Sweet also said students in the course analyze the choices made in game design and construct arguments about what specific mainstream and independent games do to convey narratives; imply beliefs about people, ideas and the world; represent groups or identity categories; and provide certain experiences of play.

“The ultimate goal is to provide a way for students to engage critically with video games,” Sweet said in an email. “Most of our students have much experience with playing video games, but they don’t necessarily have an outlet for considering what … games mean. We want to push people to consider what games do other than provide experiences for us to consume.”

The English 2367.01 courses being offered next autumn examine language, identity and culture in the U.S. experience. In addition to the Analyzing Video Games course, the Disability in Literature, Media and Culture course dives into topics about major concepts in disability studies. Students will also explore the work of writers, artists and filmmakers and how they represent the disabled in media.

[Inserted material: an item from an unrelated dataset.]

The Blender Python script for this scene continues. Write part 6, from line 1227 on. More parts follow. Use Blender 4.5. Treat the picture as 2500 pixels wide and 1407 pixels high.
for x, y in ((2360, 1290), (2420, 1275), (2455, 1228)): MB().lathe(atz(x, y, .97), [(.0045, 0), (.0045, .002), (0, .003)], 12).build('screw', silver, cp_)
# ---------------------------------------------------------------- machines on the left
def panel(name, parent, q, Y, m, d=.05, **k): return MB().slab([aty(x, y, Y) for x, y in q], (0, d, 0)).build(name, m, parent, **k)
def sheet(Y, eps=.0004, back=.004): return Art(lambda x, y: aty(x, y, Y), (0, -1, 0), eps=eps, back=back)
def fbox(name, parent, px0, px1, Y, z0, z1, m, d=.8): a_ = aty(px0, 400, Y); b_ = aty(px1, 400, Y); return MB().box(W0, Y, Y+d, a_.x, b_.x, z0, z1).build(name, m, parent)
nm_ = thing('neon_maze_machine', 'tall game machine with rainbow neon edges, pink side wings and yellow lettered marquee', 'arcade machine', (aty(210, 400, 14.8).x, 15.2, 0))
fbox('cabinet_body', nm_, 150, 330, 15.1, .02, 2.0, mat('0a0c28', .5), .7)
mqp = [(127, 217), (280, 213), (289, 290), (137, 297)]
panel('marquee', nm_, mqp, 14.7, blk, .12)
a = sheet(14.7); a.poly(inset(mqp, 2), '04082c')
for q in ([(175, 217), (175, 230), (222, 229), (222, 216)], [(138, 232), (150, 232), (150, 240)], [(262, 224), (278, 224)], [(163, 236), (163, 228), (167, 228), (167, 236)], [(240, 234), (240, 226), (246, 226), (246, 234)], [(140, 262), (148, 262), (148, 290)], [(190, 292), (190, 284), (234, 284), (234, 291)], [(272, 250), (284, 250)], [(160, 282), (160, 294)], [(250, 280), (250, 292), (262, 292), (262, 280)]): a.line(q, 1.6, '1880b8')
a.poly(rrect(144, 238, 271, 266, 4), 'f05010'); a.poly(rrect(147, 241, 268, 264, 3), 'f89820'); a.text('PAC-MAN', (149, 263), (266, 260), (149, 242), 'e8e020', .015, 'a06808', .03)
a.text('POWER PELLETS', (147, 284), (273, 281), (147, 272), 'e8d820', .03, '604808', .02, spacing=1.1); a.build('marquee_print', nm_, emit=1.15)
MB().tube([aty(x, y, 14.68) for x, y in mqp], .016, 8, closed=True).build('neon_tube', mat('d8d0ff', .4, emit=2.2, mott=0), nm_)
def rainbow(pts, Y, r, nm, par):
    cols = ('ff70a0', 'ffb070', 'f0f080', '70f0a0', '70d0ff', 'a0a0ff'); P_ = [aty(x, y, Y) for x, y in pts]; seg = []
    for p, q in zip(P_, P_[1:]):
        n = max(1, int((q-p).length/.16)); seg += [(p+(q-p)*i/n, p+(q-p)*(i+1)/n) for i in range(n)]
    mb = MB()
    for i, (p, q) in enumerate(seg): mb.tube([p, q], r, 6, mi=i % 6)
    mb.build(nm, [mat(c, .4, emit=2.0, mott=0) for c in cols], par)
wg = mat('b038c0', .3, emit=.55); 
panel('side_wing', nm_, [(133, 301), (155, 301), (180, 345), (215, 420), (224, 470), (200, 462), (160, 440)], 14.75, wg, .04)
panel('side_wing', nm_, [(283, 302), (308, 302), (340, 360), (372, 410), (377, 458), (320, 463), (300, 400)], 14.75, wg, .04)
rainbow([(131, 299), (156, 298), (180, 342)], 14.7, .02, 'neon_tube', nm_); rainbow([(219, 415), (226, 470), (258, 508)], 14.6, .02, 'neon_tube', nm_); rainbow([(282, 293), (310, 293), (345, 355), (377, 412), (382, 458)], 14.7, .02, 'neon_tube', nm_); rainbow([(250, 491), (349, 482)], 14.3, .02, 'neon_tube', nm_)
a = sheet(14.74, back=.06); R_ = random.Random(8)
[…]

Although video games use some of the same techniques as film, such as cutscenes, Harvat said he feels video games and film are two different forms of media. While he feels film is able to accomplish more when conveying messages, the interaction between the player and the game, where players are forced to face ethical dilemmas, is something quite different from the interaction between spectator and film.

 

“Video games are also a much (newer) medium, so we’re very much seeing the form in its adolescence right now,” Havart said an in email. “I think the future of games is really exciting.”